Get Your Priorities Straight
“Who’s the f’n new guy?”
Ah, that would be me.
Do you remember Sesame Street? They had a feature on the show where they would show 3 items/objects. Two of the objects would be similar or related somehow and one of them would be totally out of place. For example: a bed, a chaise lounge and a carrot.
The song that went along with it was, “One of these things is not like the others. Two of these things are kinda the same. One of these things is not like the others. Now it’s time to play our game.”
Well at this particular moment I was definitely the one thing that was not like the others…
It was the summer of 1980 and I was working on a special student landscape crew for the North Vancouver School Board. We were all grade 12 students from schools in North Van. We were all kinda the same.
However, the regular school board crew, comprised of full time maintenance guys, needed some help on a big job at Argyle School. So, my boss sent me to work with “the adults”. Being a fairly sheltered upper middle class kid I had never really met these kind of guys before.
To put it kindly, they were “rough”. Their favourite word was “f’n” – in all its glory. Quite frankly, I had never really heard that word much before. In fact, it was never uttered in our home. What struck me though, was the ability of these guys to weave a tapestry of profanity on whatever subject they decided to expound upon.
The topics they most enjoyed yattering about were, of course, women and motorcycles. Again, I’d never really heard women talked about like that before. This was a vacabulational education I really did not want to receive. Sadly though, I was sentenced to work with these guys for a week. I would indeed receive a cross-cultural experience I had never imagined I ever would, nor one I desired.
My memory of the week was spent minding my own business working alongside this group of 3 biker buddies laying sod on a new soccer field. Pick up a roll of sod, lay it down, roll it out, and kick it into place, over and over and over again. I tried to be pleasant and engage with them as best I could, but I was pretty shell-shocked by the F Bombs they kept dropping – amongst many other unmentionables.
I’ll never forget one particular relational scenario described in great detail by one of the guys. He was talking about an argument he had with his “f’n old lady”. She wasn’t happy with some of his behaviour so he had to set her straight…

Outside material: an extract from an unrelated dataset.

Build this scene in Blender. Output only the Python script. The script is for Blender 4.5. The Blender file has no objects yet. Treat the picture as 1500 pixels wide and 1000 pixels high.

“So I says to her, ‘Hey, you f’n don’t get it – first comes my f’n friends, then comes my f’n bike, then comes f’n you. And if you f’n don’t like it you can f’n leave.’ So she f’n left.”
I almost burst out in guffaws of laughter. Valuing my life though, I didn’t. My respect for his “old lady” definitely went up that day.
He had a clear understanding of his priorities, but he didn’t have his priorities straight.
How about you, do you have your priorities straight?
Typically leaders are all about setting priorities, but do we have them straight? Clearly my former co-worker had priorities, they were simply way out of whack.
Recently at a meeting of a number of CEO Entrepreneurs one of the CEOs was going over his strategic objectives, which were suitably grand and glorious. We were all duly impressed. At the conclusion of his presentation one of the other CEOs in the room asked him a simple question,
“What’s your greatest vulnerability?”
We all paused and thought through this together: access to capital, recruitment, training, team culture, competition, there were so many variables to consider.
“Your marriage.”, was the answer given by the one who asked the question. We were all hit by the fact that none of us had thought of that, but knew he was right.
Let’s get our priorities straight – based on that which is truly valuable in our lives.